─── Raw data ───

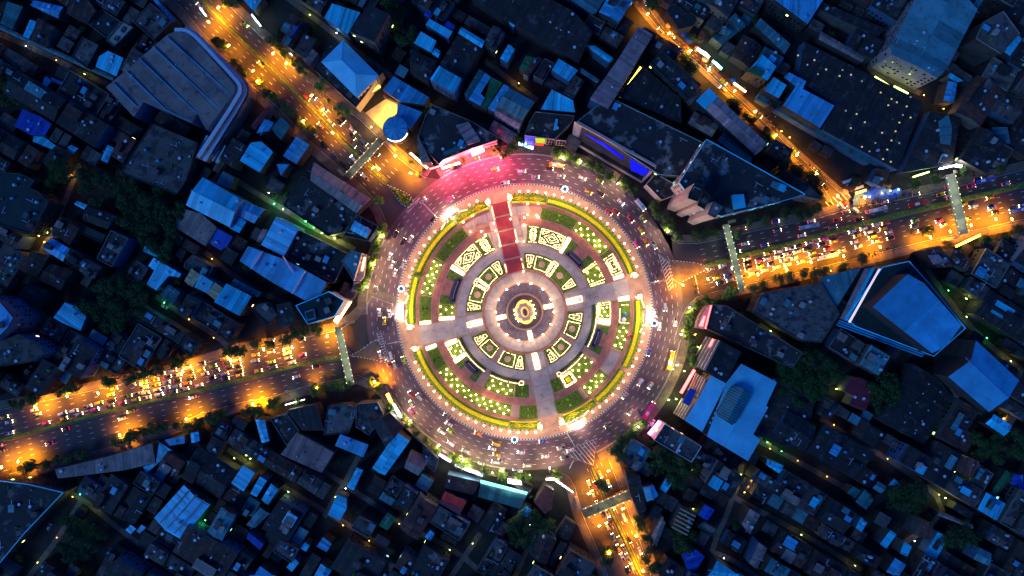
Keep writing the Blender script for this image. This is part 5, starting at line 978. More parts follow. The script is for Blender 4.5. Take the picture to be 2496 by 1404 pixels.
T_("2290,905 2300,900 2405,1005 2396,1012 2340,975", 10, 'm_brown', 'mono', 'long low brown annexe along the second blue hall', clutter=4)
# top right mall
t = T_("2234,-8 2352,-8 2383,23 2308,168 2285,191 2174,134 2171,114", 22, 'm_mid', 'gable', 'tall mall with a dull blue roof and pale pierced wall, top right', name='shopping_mall', step=5, clutter=8, wallm='wall_pink', win=True, lit=0.0, rise=1.5)
t = T_("1850,228 2125,388 2118,400 1845,240", 6, 'm_teal', 'mono', 'very long narrow teal canopy along the market street', clutter=0)
T_("-60,720 0,733 35,775 20,800 -10,830 -60,800", 26, 'm_blue', 'flat', 'tall pale blue tower block at the left edge', clutter=4, wallm='wall_blue', win=True, name='apartment_block'); T_("-60,830 10,830 45,815 85,835 110,860 60,885 -60,900", 20, 'c_mid', 'flat', 'tall pale apartment block with slatted balconies, left edge', clutter=9, wallm='wall_blue', win=True, name='apartment_block')
T_("0,1172 70,1180 155,1200 60,1300 0,1372 -60,1372 -60,1172", 14, 'c_dark', 'flat', 'dark flat roof crowded with tanks in the lower-left corner', clutter=14, parts='m_bright')
t = T_("1171,1180 1284,1209 1268,1240 1165,1211", 7, 'm_teal', 'mono', 'glass-roofed car park canopy lit teal below the ring', step=3.2, clutter=0)
add_on(t, "1172,1170 1286,1200 1284,1206 1170,1177", 9, 'e_cyan', 'lit_glass_edge', .5)
# ------------------------------------------------------------ alleys (kept free of buildings), their lamps come later
ALLEYS = ["571,437 640,480 700,515 760,552 830,590 865,608", "1182,148 1230,185 1290,230 1310,245", "-20,75 100,125 200,178 270,208 330,240", "157,1195 200,1215 290,1290 400,1370 450,1430", "555,1095 620,1140 720,1205 800,1250 890,1305 960,1350", "1808,1130 1800,1180 1785,1215 1770,1260 1750,1300 1735,1345", "1735,1345 1800,1370 1870,1430", "1785,1210 1860,1250 1990,1320 2100,1390", "1850,1075 1900,1100 1990,1150 2080,1200", "1880,1000 1850,1075", "2240,625 2290,700 2350,780 2420,850 2530,930", "2000,1020 2080,1070 2200,1140 2310,1230 2260,1290 2190,1330", "2215,-10 2115,165 2130,178 2245,228", "1585,160 1675,240", "1575,165 1508,238", "500,615 580,682 680,735 715,742", "380,722 450,770 530,820 560,850", "195,400 130,560 95,622 60,690", "1850,790 1930,850 1990,900", "680,-20 780,55 830,95 890,140 960,190", "1040,252 1100,290 1190,310", "940,985 925,1035 880,1100 850,1160 790,1260", "1170,1300 1090,1420", "1000,1290 1110,1340 1200,1420", "2000,640 2060,700", "1285,1250 1300,1300 1250,1420", "0,1180 60,1260 -20,1320", "200,1215 150,1300 60,1420", "760,1130 870,1200 1000,1290"]
AL = [smooth_line(wl(a), 1) for a in ALLEYS]
for k, a in enumerate(AL):
    b = MB(); z = -.010+.0002*k; o1 = offs(a, 1.6); o2 = offs(a, -1.6)
    for i in range(len(a)-1): b.face([(*o2[i], z), (*o2[i+1], z), (*o1[i+1], z), (*o1[i], z)])
    b.obj('alley', 'sidewalk', kind='structure'); raster_line(a, 3.4)
sheet('yard', wl("942,240 982,256 960,285 935,320 955,350 935,362 898,330 880,282"), .036 if False else -.004, 'm_cream'); raster(wl("942,240 982,256 960,285 935,320 955,350 935,362 898,330 880,282"))
raster(wl("1595,440 1700,520 1660,560 1620,545")); raster(wl("2060,500 2060,470 2200,445 2290,430 2290,470")); raster(wl("1690,740 1730,740 1690,900 1640,1000 1600,1040 1640,960"))
# ------------------------------------------------------------ woodland areas kept free too
WOODS = [("190,420 330,425 445,500 425,560 425,640 345,600 315,560 290,500 200,500", 34, 'the walled wood left of centre'), ("250,690 345,690 356,720 330,790 250,800 210,760", 18, 'the lower wood left of centre'), ("105,420 160,400 180,440 130,470", 5, ''), ("-10,190 50,220 40,280 -10,270", 5, ''), ("940,20 1010,0 1010,90 965,110", 6, ''), ("150,1260 260,1290 240,1370 150,1350", 10, ''), ("1905,870 2000,850 2045,900 2010,960 1930,985 1880,950", 22, ''), ("2120,900 2190,930 2150,1010 2120,990", 7, ''), ("1590,1085 1660,1110 1700,1150 1660,1180 1600,1150", 12, ''), ("1640,1285 1690,1310 1680,1340 1645,1330", 5, ''), ("2360,1060 2490,1040 2490,1120 2380,1110", 10, ''), ("1895,395 1990,440 1990,480 1930,430", 7, ''), ("1245,1245 1340,1260 1350,1290 1270,1330 1250,1290", 9, ''), ("2290,1270 2310,1330 2370,1330 2360,1280", 5, ''), ("2180,1180 2240,1190 2230,1230 2150,1240", 6, ''), ("2330,600 2340,640 2480,700 2490,590", 0, '')]
for s, n, l in WOODS:
    if n: raster(wl(s))
for a in ("296,480 300,560 270,590", ): pass
# ------------------------------------------------------------ infill blocks of shophouses and sheds
th = radians(-31); cu, su = cos(th), sin(th)
UV = lambda u, v: (u*cu-v*su, u*su+v*cu)
RM = [('m_dark', 34), ('c_dark', 12), ('m_umber', 17), ('m_brown', 10), ('c_mid', 7), ('c_patch', 8), ('m_mid', 4), ('m_slate', 2.5), ('m_rust', 5), ('m_blue', 2), ('m_bright', 2), ('m_teal', 3), ('m_green', 1), ('m_deep', .8), ('c_mottled', 3)]
INF = []
RI = random.Random(21)
def infill_cell(u0, u1, v0, v1, depth=0):
    if u1-u0 < 4 or v1-v0 < 4: return
    P = [UV(u0, v0), UV(u1, v0), UV(u1, v1), UV(u0, v1)]
    c = cen(P)
    if abs(c[0]) > 335 or abs(c[1]) > 200: return
    oc = raster(P, test=True)
    if oc < .03: INF.append(P); raster(P); return
    if oc > .95 or depth > 2: return
    if (u1-u0) > (v1-v0): m = (u0+u1)/2; infill_cell(u0, m-.2, v0, v1, depth+1); infill_cell(m+.2, u1, v0, v1, depth+1)
    else: m = (v0+v1)/2; infill_cell(u0, u1, v0, m-.2, depth+1); infill_cell(u0, u1, m+.2, v1, depth+1)
v = -460
while v < 460:
    dv = RI.choice((12, 15, 17, 20, 23, 26)); u = -460+RI.uniform(0, 10)
    while u < 460:
        du = RI.choice((9, 13, 17, 21, 27, 34)); infill_cell(u, u+du, v, v+dv); u += du+RI.choice((.3, .5, .6, 1.0, 1.8))
    v += dv+RI.choice((.6, .9, 1.5, 2.6))
INF.sort(key=lambda P: -abs(area(P)))
INF = [P for P in INF if abs(area(P)) > 26]
print('INFILL', len(INF))
R.seed(99)
def jitter(P, a): return [(x+R.uniform(-a, a), y+R.uniform(-a, a)) for x, y in P]
rest = MB(); RC = []
NB = 290
for k, P in enumerate(INF[:NB]):
    rm = R.choices([a for a, _ in RM], [w for _, w in RM])[0]; A = abs(area(P)); h = R.choice((5, 6, 7, 8, 8, 9, 10, 11, 12)) if A < 160 else R.choice((7, 8, 9, 10, 12, 14))
    if A > 230 and rm in ('m_bright', 'm_deep', 'm_green', 'm_teal'): rm = 'm_dark'
    P = jitter(P, .35); t = building(P, h, rm, name='shophouse' if A < 200 else 'warehouse' if rm[0] == 'm' else 'apartment_block', step=R.choice((1.0, 1.3, 1.8)), lit=.03, win=(h > 11))
    fm = 'flat-roofed' if rm in FLAT else 'sheet-roofed'
    w = t.name.split('.')[0].replace('apartment_', '')
    reg(t, '%s %s with %s roof' % (sized(P), w, MD[rm]), w, 'infill houses of the city blocks')
    for _ in range(R.choice((1, 2, 3, 4)) if A > 100 else 1):
        f0, g0 = R.uniform(.12, .88), R.uniform(.12, .88); x_ = (P[0][0]*(1-f0)+P[1][0]*f0)*(1-g0)+(P[3][0]*(1-f0)+P[2][0]*f0)*g0; y_ = (P[0][1]*(1-f0)+P[1][1]*f0)*(1-g0)+(P[3][1]*(1-f0)+P[2][1]*f0)*g0
        kit(t, x_-t.location.x, y_-t.location.y, h+(.5 if rm in FLAT else .8), th, None if A > 150 else R.choice(('ac_unit', 'water_tank', 'pipe_run', 'satellite_dish')))
    # wings and patched-on roofs of other heights and colours
    for _ in range(R.choice((0, 1, 1, 2, 2)) if A > 70 else R.choice((0, 1))):
        f0 = R.uniform(0, .6); f1 = f0+R.uniform(.25, .4); g0 = R.choice((0, .5, .3)); g1 = g0+R.uniform(.3, .5)
        bl_ = lambda a, b: ((P[0][0]*(1-a)+P[1][0]*a)*(1-b)+(P[3][0]*(1-a)+P[2][0]*a)*b-t.location.x, (P[0][1]*(1-a)+P[1][1]*a)*(1-b)+(P[3][1]*(1-a)+P[2][1]*a)*b-t.location.y)
        q = [bl_(f0, g0), bl_(f1, g0), bl_(f1, g1), bl_(f0, g1)]; hh = h+R.uniform(1.9, 3.6); m2 = R.choices(['m_bright', 'm_blue', 'm_mid', 'm_slate', 'm_dark', 'm_brown', 'c_mid', 'm_rust', 'm_teal', 'm_deep'], [1.3, 1.3, 3, 2, 8, 5, 5, 2, 1, .3])[0]
        b = MB(); b.prism([(x, y) for x, y in shrink(q, .3)], h-.5, hh-.2, .7, top=False); w_ = b.obj('wing', 'wall_dark', t)
        b = MB(); sl = R.uniform(-.12, .12); banded(q, th+R.choice((0, pi/2)), R.choice((.9, 1.3, 1.8)), lambda x, y: hh+sl*x*.6 if False else hh, b, .2, R.random() < .7); b.obj('wing_roof', m2, w_)
if INF[NB:]:
    b = MB()
    for P in INF[NB:]:
        h = R.uniform(3.5, 8); b.prism(shrink(P, .3), 0, h, top=False, mi=0, tone=.8)
        i = R.choice((1, 1, 2, 3, 4, 5, 5)); banded_ = MB(); banded(P if area(P) > 0 else P[::-1], th+R.choice((0, pi/2)), 1.3, lambda x, y: h, banded_, .25)
        o = len(b.v); b.v += banded_.v; b.f += [tuple(o+q for q in f) for f in banded_.f]; b.t += banded_.t; b.m += [i]*len(banded_.f)
    b.obj('small_sheds', ['wall_dark', 'm_dark', 'm_umber', 'm_brown', 'm_mid', 'c_mid'], kind='stuff')
print('SHEDS', max(0, len(INF)-NB))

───

What is being asked | Look through the material above. Copy each line where the word "parts" appears.

Response to this exercise |
Keep writing the Blender script for this image. This is part 5, starting at line 978. More parts follow. The script is for Blender 4.5. Take the picture to be 2496 by 1404 pixels.
T_("0,1172 70,1180 155,1200 60,1300 0,1372 -60,1372 -60,1172", 14, 'c_dark', 'flat', 'dark flat roof crowded with tanks in the lower-left corner', clutter=14, parts='m_bright')